Chien Fuck variiert Andersens Themen auf einer Ebene, die ihn von allen anderen deutlich unterscheidet. Ein Paar will zusammen sein, aber sie harmonieren nicht wirklich miteinander, nicht nur im Bett nicht. Die echten Aussprachen führen sie nicht miteinander, sondern mit Freunden. Dazwischengeschnitten sind Interviews, in denen die Befragten über gescheiterte Beziehungen sprechen. Das mögen Beziehungen zu anderen aus dem Film sein oder zu Leuten, die nicht mitspielen, es ist irrelevant, denn alles könnte auf das zentrale Paar und dessen Freunde zutreffen. Der Film ist durch Fehlfarben - monochrom, ausgeblaßtes Pastell, schwarzweiß klar und verfälscht, nur selten in vollen Tönen -, durch Spiegelungen und Kameraperspektiven ins Artifizielle entrückt; gerade weil (fast) nichts genauso aussieht, wie man es gewohnt ist, wird das Gewohnte kenntlich als etwas, das durch uns gemacht wird: Wir schaffen unsere eigene künstliche Welt, selbst wenn wir wähnen, sie sei ganz natürlich. Hochprofessionell ist das Spiel der Akteure bis in die kleinsten Rollen. Was Erwin Leder aus seinem Kürzest-Interview an Intensität herausholt, könnte Schauspielstudenten als Lehrmaterial dienen. Und Malga Kubiak ist beim Interview-Monolog überwältigend in ihrem verbitterten Overacting. Ja, die Liebe ist mal wieder unmöglich und guter Sex schwer zu bekommen, und Underground-Filmemacher haben es nicht leichter als der Rest der Welt. Das ist durchaus düster und schwer. Und doch hat der Film eine Leichtigkeit, die mitreißt. Das bewirkt Kitty Braun. Unter diesem Band-Namen treten zwei Mädchen auf, die wahrscheinlich singen können, zumeist aber kreischen und schräge Töne von sich geben. Dabei sind sie ansteckend frisch und natürlich und (sorry, wenn es wie ein Macho-Spruch klingt) so süß, daß man sie einfach mögen muß. Man sieht sie bei einem Auftritt in einem kleinen dunklen Raum und später in der Garderobe beim Playback-Nachvollzug ihres Auftritts, und man sieht, daß sie Spaß haben, und der steckt an, jedenfalls mich. Sie sind über ein Drittel des Films zu sehen und zu hören, sie geben keine Interviews, sie singen nur (falls man das so nennen kann), man erfährt nichts weiter über sie, nicht mal, ob sie jenseits der Bühne ein Paar sind, aber im Kontext des Films haben sie eine Beziehung. die einzige, die funktioniert. Es ist der Hauch eines Ideals: Es gibt sie also doch, die Beziehung, in der man Spaß miteinander hat. Da kann ja selbst ich noch hoffen.

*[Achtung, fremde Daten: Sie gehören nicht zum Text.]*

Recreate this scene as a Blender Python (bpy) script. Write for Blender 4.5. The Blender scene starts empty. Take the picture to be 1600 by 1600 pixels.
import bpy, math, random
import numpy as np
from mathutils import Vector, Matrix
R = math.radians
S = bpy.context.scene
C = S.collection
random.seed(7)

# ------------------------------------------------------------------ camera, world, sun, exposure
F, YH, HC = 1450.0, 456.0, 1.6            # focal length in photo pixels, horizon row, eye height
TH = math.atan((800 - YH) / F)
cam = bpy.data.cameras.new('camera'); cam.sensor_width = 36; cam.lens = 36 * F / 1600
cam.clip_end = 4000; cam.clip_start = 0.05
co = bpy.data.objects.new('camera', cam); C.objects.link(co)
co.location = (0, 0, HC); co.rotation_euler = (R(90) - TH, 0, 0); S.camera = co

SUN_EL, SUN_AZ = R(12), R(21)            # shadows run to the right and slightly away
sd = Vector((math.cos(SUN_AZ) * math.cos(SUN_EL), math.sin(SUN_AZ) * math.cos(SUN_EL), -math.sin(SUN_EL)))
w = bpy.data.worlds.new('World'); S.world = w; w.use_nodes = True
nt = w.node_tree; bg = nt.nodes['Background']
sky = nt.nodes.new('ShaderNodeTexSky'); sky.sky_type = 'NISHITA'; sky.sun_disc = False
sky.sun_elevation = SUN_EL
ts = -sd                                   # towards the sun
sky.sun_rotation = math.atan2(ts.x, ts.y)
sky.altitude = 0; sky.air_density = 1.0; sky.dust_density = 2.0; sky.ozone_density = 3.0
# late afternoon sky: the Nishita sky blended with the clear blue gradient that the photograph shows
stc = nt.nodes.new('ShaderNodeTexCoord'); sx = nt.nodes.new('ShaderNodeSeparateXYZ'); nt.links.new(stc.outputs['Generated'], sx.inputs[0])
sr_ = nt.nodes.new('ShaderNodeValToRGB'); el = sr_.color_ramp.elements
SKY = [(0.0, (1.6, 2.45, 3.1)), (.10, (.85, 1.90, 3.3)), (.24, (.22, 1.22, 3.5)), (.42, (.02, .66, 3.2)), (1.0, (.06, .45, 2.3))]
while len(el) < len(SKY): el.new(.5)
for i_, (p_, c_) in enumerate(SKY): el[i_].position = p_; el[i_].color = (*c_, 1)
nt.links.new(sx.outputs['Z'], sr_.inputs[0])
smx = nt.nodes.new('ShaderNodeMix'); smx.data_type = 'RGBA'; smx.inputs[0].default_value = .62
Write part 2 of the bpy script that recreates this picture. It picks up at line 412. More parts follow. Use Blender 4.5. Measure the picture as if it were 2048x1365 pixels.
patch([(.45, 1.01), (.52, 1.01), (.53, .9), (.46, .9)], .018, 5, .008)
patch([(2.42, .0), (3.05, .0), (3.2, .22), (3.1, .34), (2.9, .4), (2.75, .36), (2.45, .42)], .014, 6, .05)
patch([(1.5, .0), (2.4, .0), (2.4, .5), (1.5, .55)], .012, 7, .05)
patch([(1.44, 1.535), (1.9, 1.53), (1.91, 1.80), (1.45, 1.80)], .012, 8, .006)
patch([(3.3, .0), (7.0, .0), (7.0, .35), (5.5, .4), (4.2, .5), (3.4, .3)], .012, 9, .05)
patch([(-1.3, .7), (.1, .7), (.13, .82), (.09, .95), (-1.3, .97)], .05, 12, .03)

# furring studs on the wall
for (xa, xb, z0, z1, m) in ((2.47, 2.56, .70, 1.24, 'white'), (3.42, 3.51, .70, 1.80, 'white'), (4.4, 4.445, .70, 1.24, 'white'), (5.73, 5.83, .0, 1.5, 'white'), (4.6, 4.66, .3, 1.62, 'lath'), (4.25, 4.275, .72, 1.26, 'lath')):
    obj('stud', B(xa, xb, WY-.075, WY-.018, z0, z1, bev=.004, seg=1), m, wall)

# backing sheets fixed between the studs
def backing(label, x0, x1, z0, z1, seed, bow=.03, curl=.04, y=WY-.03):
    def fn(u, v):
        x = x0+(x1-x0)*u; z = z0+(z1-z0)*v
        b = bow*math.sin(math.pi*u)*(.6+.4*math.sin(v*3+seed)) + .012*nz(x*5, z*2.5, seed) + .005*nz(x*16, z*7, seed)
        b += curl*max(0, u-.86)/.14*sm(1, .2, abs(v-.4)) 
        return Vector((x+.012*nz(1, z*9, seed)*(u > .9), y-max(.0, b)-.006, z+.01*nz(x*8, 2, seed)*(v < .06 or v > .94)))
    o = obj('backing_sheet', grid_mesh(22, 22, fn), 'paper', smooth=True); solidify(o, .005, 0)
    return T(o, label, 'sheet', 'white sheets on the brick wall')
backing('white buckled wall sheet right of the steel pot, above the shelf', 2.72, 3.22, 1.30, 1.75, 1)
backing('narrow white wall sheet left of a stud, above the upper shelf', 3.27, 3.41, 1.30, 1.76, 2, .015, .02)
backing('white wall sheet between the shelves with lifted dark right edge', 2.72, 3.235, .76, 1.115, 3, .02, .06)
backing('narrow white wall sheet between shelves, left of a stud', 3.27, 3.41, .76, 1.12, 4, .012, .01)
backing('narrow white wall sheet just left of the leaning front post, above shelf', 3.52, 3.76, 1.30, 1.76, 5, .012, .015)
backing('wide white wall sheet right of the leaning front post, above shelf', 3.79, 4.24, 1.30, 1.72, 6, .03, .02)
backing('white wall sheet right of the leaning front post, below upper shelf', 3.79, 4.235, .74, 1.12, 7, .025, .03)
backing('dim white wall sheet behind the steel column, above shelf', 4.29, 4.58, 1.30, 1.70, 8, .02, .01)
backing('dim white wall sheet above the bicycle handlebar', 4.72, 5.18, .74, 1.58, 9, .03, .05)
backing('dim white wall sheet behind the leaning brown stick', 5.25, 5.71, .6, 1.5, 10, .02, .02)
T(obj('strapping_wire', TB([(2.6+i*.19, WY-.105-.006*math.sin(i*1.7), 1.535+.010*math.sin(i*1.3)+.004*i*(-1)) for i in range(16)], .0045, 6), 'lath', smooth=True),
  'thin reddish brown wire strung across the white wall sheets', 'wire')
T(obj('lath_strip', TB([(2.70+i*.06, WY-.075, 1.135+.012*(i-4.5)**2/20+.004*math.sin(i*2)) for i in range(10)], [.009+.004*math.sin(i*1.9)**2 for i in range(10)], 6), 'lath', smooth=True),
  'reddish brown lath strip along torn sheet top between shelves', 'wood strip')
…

Die bisherigen Filme kulminieren in Chien Fuck. Wer so etwas kann, kann alles. Also werde ich auch künftig nachsehen, ob es einen neuen Andersen gibt. Vielleicht schiebt ihm ja irgendwann auch mal jemand ein paar Euro zu. Ob er damit Profit machen könnte, weiß ich nicht. Aber ich bin sicher, daß Andersen keinen Cent davon vergeuden würde.
Nachtrag
Am 3. August 2012 starb Carl Andersen im Alter von 54 Jahren. Geld mit seinen
Filmen zu verdienen ist ihm niemals vergönnt gewesen.